_Short task_.
Look for the line containing "Build this scene" and the line containing "COL = SC.collection"; retype them and all lines between, exactly, and leave out the pictures.

_Entries provided_.
※ ※ ※
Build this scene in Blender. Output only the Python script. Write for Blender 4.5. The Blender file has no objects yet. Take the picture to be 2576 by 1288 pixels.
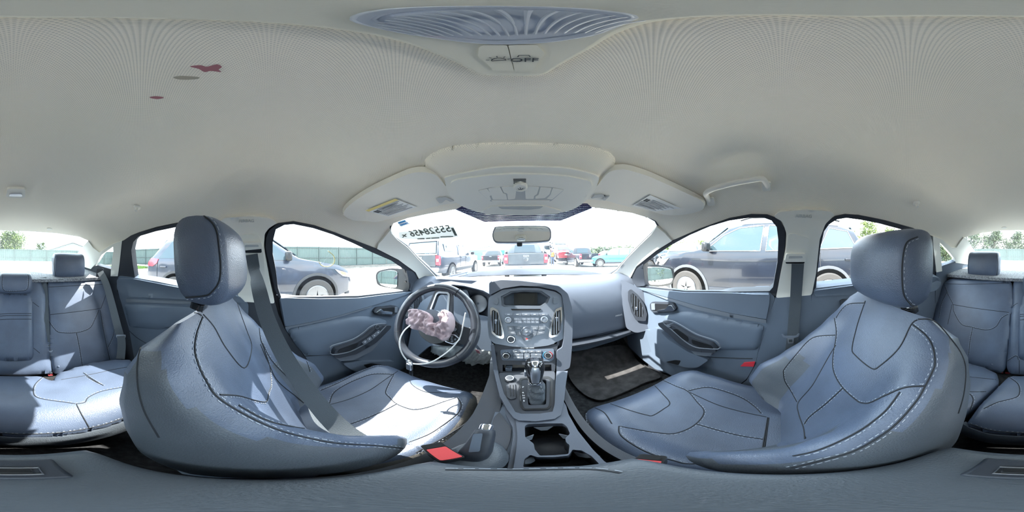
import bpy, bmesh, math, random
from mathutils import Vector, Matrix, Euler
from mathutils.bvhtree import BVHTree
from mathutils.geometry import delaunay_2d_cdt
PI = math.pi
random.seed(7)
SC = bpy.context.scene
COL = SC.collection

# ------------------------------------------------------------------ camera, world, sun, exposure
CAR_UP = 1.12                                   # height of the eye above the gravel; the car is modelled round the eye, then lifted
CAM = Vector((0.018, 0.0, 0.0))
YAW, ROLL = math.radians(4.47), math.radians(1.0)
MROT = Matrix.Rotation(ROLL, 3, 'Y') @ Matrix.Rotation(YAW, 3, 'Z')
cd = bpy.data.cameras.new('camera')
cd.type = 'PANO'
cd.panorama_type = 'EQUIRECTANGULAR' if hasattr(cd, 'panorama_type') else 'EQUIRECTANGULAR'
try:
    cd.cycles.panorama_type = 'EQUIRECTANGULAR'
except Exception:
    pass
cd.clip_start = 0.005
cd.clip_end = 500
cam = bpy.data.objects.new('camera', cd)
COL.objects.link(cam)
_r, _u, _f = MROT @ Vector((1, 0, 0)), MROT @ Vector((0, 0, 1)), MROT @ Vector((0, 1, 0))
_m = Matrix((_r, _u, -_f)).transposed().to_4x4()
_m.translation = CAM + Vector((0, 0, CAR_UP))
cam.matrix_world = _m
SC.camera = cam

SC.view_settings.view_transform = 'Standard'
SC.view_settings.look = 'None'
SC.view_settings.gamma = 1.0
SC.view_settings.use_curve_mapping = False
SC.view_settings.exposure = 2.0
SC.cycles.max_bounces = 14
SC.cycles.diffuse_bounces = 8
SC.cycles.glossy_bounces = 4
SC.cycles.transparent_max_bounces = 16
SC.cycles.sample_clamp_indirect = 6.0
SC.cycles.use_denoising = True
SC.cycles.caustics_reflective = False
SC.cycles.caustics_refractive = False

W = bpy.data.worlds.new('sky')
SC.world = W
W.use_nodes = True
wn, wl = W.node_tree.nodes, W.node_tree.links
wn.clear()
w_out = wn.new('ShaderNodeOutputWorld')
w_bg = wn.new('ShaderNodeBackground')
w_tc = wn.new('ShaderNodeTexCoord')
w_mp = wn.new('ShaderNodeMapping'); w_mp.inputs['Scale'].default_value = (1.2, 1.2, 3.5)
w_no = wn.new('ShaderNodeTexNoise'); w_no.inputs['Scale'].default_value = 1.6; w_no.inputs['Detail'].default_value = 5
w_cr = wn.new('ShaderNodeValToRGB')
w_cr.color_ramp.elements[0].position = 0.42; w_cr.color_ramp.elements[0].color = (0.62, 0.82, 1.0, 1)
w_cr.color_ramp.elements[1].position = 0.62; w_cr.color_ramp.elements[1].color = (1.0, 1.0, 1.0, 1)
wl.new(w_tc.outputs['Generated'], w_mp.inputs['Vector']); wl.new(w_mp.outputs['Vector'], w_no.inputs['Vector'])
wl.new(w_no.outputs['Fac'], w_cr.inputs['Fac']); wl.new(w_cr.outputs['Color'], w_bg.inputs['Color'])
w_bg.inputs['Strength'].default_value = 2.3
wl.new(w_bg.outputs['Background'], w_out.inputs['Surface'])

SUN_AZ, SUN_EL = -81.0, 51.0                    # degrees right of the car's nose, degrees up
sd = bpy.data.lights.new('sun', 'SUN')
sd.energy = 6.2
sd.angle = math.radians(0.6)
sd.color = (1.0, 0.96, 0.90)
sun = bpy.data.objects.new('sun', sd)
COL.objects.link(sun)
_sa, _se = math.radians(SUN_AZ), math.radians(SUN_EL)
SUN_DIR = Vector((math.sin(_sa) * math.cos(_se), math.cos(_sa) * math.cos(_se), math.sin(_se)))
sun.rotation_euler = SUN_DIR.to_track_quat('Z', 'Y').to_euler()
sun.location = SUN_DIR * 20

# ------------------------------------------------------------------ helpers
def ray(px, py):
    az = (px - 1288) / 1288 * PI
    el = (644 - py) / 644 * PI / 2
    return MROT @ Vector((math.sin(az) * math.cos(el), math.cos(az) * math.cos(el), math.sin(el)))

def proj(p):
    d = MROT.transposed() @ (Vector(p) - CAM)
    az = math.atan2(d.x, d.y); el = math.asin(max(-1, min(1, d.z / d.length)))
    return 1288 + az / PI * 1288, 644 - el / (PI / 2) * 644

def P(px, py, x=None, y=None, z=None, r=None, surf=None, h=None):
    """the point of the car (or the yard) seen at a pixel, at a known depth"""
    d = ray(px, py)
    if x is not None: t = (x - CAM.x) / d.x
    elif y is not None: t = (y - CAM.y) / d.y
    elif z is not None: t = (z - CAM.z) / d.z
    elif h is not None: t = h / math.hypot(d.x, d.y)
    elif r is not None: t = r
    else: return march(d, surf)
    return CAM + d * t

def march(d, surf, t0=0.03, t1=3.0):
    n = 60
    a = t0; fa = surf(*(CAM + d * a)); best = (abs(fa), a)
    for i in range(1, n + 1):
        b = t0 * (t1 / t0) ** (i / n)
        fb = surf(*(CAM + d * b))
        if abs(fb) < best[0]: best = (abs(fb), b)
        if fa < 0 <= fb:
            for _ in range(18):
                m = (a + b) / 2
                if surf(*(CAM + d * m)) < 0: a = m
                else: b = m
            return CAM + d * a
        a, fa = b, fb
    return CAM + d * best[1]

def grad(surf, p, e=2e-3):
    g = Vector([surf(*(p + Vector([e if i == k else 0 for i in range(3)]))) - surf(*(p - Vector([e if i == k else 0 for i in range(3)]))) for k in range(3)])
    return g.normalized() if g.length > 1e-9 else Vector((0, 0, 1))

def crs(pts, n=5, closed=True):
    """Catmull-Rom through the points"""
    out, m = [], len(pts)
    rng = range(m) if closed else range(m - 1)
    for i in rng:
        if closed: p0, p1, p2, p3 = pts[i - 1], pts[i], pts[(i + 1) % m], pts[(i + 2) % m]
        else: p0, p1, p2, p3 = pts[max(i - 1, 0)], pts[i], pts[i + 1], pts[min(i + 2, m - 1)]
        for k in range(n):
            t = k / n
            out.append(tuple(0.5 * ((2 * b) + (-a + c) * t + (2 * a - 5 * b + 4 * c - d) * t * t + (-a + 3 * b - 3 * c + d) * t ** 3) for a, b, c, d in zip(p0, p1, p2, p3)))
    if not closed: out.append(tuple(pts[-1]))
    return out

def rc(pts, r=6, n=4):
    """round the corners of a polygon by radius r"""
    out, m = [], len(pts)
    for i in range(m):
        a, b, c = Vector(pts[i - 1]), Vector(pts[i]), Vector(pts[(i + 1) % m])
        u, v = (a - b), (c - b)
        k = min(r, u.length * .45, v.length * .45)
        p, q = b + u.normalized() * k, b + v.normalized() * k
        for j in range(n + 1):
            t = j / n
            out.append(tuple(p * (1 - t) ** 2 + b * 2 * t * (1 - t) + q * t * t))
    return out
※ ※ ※
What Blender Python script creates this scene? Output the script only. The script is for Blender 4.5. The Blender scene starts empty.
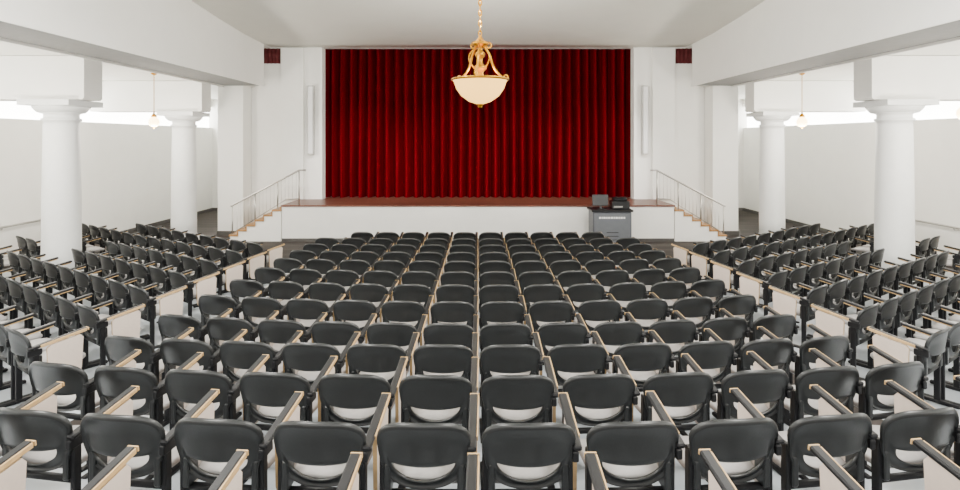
※ ※ ※
_In response_.
Build this scene in Blender. Output only the Python script. Write for Blender 4.5. The Blender file has no objects yet. Take the picture to be 2576 by 1288 pixels.
import bpy, bmesh, math, random
from mathutils import Vector, Matrix, Euler
from mathutils.bvhtree import BVHTree
from mathutils.geometry import delaunay_2d_cdt
PI = math.pi
random.seed(7)
SC = bpy.context.scene
COL = SC.collection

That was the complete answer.